Get to know: Marco Spaventi

Marco Spaventi is one of the lectures for our upcoming Music Creation & Production course in October. We met up with him to talk about his history with electronic music, how the environment around his studio affects his work and what young producers should keep in mind while developing their own style.

Marco, you’ve been in the music production scene for quite a while already. Can you maybe tell us when you came across electronic music for the first time?

The story starts back in the time when I was still living in Italy. I’ve always been into music,
I played piano and was also playing in a band. But still I was dealing with all other kinds of music, not only electronic music per se. And then, of course, the classic story: A friend of mine gave me a Mini-Disc  of „Unit Moebius“, which is an underground acid and techno production from the Netherlands. It’s very very dark, only made by machines and there were all kind of sounds I didn’t really know back then, by which I was really impressed. So I started to listen to it over and over again and started thinking: „ How do you make these sounds?“.

I was always used to the sound of guitars, drums, piano and a bit of synthesizers, but not really to the sound of machines. This really struck me. So I started to collect synths and using the computer to get more in touch with electronic music.

So this was also what got you to produce music yourself?

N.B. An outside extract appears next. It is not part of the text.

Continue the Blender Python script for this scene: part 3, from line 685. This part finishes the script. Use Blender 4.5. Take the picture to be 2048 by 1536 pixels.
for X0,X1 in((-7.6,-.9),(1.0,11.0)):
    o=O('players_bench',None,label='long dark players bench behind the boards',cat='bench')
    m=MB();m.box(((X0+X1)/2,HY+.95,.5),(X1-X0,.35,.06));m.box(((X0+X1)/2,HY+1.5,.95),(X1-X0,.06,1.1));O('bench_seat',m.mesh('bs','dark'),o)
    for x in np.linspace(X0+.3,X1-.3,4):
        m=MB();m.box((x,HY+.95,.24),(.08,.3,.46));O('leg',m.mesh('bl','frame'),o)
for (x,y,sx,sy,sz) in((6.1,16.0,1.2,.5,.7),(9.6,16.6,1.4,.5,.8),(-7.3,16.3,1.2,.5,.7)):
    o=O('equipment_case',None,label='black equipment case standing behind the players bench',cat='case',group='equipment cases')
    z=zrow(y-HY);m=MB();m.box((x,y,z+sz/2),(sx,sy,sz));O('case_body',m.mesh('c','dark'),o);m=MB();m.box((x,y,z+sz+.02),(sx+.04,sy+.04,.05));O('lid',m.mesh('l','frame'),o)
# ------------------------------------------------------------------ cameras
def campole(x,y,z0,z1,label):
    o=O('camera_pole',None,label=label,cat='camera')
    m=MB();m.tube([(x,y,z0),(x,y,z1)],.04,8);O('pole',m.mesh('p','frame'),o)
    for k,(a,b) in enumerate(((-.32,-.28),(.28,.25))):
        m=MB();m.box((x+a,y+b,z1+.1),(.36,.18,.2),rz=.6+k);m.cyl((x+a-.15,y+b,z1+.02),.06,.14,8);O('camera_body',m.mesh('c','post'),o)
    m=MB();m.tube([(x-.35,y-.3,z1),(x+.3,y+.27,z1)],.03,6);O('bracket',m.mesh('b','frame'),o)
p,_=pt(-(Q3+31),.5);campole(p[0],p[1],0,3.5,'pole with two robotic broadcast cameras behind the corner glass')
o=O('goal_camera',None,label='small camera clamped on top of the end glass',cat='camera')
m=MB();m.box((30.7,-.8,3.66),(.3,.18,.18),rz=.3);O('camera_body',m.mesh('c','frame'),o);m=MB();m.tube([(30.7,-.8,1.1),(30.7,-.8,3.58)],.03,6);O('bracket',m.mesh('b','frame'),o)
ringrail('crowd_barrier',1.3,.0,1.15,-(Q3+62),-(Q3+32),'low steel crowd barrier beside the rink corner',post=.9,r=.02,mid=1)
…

Yes, I mean because used to play in bands I was always involved in writing songs and arrangements a little bit. But on some point I started to really learn how to produce my own stuff at home. Back in the days you had programs like Cubase 3 for example, so I just got a computer, some gear and started. I really had no clue what I was doing, I was just trying to create something.

Your studio is located in the Nachtlab, where also other artists and different companies of the dance music industry are based. Does the environment of the Nachtlab influence your creative process and style of working?

Definitely. Having my studio in the Nachtlab gives me the possibility to show people where I work, it gives my work not only a professional attitude but also a professional mindset. The moment you move into a professional facility you start realizing: „Ok this is my real job now and not just a hobby anymore.“

But it also influences my creative process. Since there are a lot of other producers located in the Nachtlab and lot of exchange of ideas, music or other knowledge is going on. It definitely affects your creativity.

Would you recommend people who start producing to get in touch with likeminded people, to teach and or learn from each other?

Absolutely. I’ve teaching now for a long time and I always see when the students start teaming up a little bit. Each one stimulates the other as you just want get more creative and want to show your best. It’s just a natural thing.

You are one of the teachers during our upcoming Music Creation & Production course.
Do you think courses like this can be crucial to the professional development of young producers?

Yes, there is a degree beyond which you can’t really teach yourself anymore. You can learn a lot by putting in a lot effort and self teaching, but there are things you can’t self teach. So receiving a bit of education gives you a certain structure. I took a course myself and thats how I learned to improve my technical skills and in a way I couldn’t have done it on my own.

If you are a young producer who is willing to get professional, you should receive some kind of education to get yourself more structured.

Would you say it also saves time when you participate in an educational course?

It not only saves time because you receive information you don’t necessarily have to look for yourself anymore, but it also kick starts your skills and anticipation.

Nowadays it can be tough to develop your own style as a musician. Is there any advice you can provide to people how start to produce music?

One of the best things do is obviously to listen to a lot of music, but not just in way as „ Is this cool or not?“, listen to it from a more analytical point of view. There are usually pinpoints you can focus on for example: What instruments are used? Why does it appeal to you? Is it the bassline? The arrangements? The structure and evolution of the layers?

Those elements will always be there and at the same time you can try to implement it in the music you produce. Apart from that a little bit of experience and more analytical listening will help you to create your tracks. Building up on that, your own style will develop automatically, because you’ll adapt the elements you liked in other tracks to your own taste.

In my job I listen to a lot of music produced by young producers and I can hear that they have the talent to choose the right sounds. But they are lacking a little bit of experience. I often give them feedback like „Your track is cool, but this is a bit too noisy or this is a little bit out of key etc.“ Then they hear it themselves and start thinking about how they can improve it.
It’s an ongoing process in general, it just never stops.